Your Zoo is Glowing: Roger Williams Park Zoo Jack O’ Lantern Spectacular


October 18, 2013 – I think jack o’ lantern walks might be the ultimate expression of Halloween and Fall. This is still a theory I’m working out in my head, but let me show you what I have so far, see what you think.

First, you’re in a world that’s predominantly night-black and pumpkin-orange.

Second, you’re surrounded by the ultimate symbols of the harvest season. I mean, you could argue that pumpkins are second to corn in this matter, but I’d be up for that debate. We could televise it and break viewer records.

Third, you’re surrounded by spooks, ghouls, and the other leering monsters that these pumpkins have been transmographied into.


Honestly, I thought I had more points than that. Like I said, it’s a working theory. It’s also an introduction to my visit to the Jack O’ Lantern Spectacular at Roger Williams Park Zoo in Providence, Rhode Island.
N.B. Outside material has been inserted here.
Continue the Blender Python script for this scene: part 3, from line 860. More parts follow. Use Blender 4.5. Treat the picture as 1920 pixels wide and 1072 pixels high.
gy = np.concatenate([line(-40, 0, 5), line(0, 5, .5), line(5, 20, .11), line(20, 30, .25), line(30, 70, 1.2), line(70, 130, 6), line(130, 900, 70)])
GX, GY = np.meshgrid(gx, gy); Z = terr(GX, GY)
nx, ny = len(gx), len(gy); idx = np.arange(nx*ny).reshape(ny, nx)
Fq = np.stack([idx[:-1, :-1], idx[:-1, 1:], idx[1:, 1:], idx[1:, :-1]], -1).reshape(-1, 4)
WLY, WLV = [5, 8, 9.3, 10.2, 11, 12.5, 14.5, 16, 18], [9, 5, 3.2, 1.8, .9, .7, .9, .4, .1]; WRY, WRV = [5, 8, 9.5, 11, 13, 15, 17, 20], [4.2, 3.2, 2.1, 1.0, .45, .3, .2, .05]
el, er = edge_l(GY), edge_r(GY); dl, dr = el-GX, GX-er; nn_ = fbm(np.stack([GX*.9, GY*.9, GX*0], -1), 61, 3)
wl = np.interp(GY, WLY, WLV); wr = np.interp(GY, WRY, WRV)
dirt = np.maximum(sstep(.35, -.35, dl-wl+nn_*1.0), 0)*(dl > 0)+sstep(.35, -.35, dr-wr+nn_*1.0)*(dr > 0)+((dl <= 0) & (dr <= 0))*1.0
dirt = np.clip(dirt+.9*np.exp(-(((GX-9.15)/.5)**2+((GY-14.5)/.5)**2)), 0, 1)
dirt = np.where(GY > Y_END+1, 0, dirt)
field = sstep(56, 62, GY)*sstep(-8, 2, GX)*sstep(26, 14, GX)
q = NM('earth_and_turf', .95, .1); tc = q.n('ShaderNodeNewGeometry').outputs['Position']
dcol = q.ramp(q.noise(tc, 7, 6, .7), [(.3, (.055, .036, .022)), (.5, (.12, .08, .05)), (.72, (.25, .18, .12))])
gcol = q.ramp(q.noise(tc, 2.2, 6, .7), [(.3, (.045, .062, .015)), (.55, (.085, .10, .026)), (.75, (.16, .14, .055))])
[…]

More and more zoos are running Halloween events. They have so many self-contained paths and areas that double-purposing them at night to raise more cash makes the same sense as a farmer turning his corn field into a maze before he harvests it all.

For the Roger Williams Park Zoo in Providence, Rhode Island, they’ve created a Halloween spectacle. A great Halloween spectacle.

But let’s deal with the elephant in the room first by dealing with the elephant in the room.


The Jack O’ Lantern Spectacular takes place at a zoo, which I thought didn’t mean too much for the experience. I assumed all the animals would be down for the night and that the organizers would choose paths that didn’t interfere with any of that.

And, other than the zoo-aroma of mammals and hay wafting on the night breeze every once in a while, the assumption was basically correct.

However, the line for the start of the Spectacular went right past the elephant enclosure, and it was pretty awesome to see a pair of the behemoths out for a late-night snack of hay. The Jack O’ Lantern Spectacular could’ve been the worst display of perforated pumpkins I’d ever seen, and I’d still have praised it since I got to see elephants at night.

I don’t know why I think that’s so cool. I just do.


The spectacular itself was a single path lined on both sides with some 5,000 pumpkins. And every one of these pumpkins was real. According to a placard on the trail, they go through about 20,000 pumpkins in replenishing them throughout the month.

There were basically two types of pumpkins: Regular old jack o’s that ranged in size and expression and what I guess I’ll call art pumpkins, where they shave complex images into the rind of the pumpkin and highlight them with black marker or other dark substance. A large light inside makes the art pumpkins glow like giant orange bulbs.


They were so well done that the pumpkins looked fake, and I had to hazard a touch to be sure. And that’s another cool thing about the Spectacular. You can get right up close to most of the pumpkins.

The theme of this year’s Spectacular was Pumpkinville, USA, so the walk was divided by regions of the country, with individual art pumpkins representing icons and personalities from each state and all of them surrounded by the crude faces of classic jack o’ lanterns like little imps and goblins in the dark.


The one nod to the zoo was probably my favorite set of jack o’ lanterns…zombie animals. That’s right. They created a small zombie zoo on a series of pumpkins that included undead kangaroos, giraffes, penguins…well, here, take a look for yourself:








After about forty minutes of oohing and aahing and apologizing to everybody we kept bumping into in the dark, we hit the finale of the Jack O’ Lantern Spectacular. It was a massive Halloween tree, its trunk and branches covered with pumpkins all the way from the roots to the highest branch tips. At its base and looming out of the artificial fog that blanketed the area were giant jack o’ lanterns the size of Galapagos tortoises.





It was amazing. The Halloween Tree might be the ultimate expression of Halloween and Fall.

Did I mention we got to see elephants at night?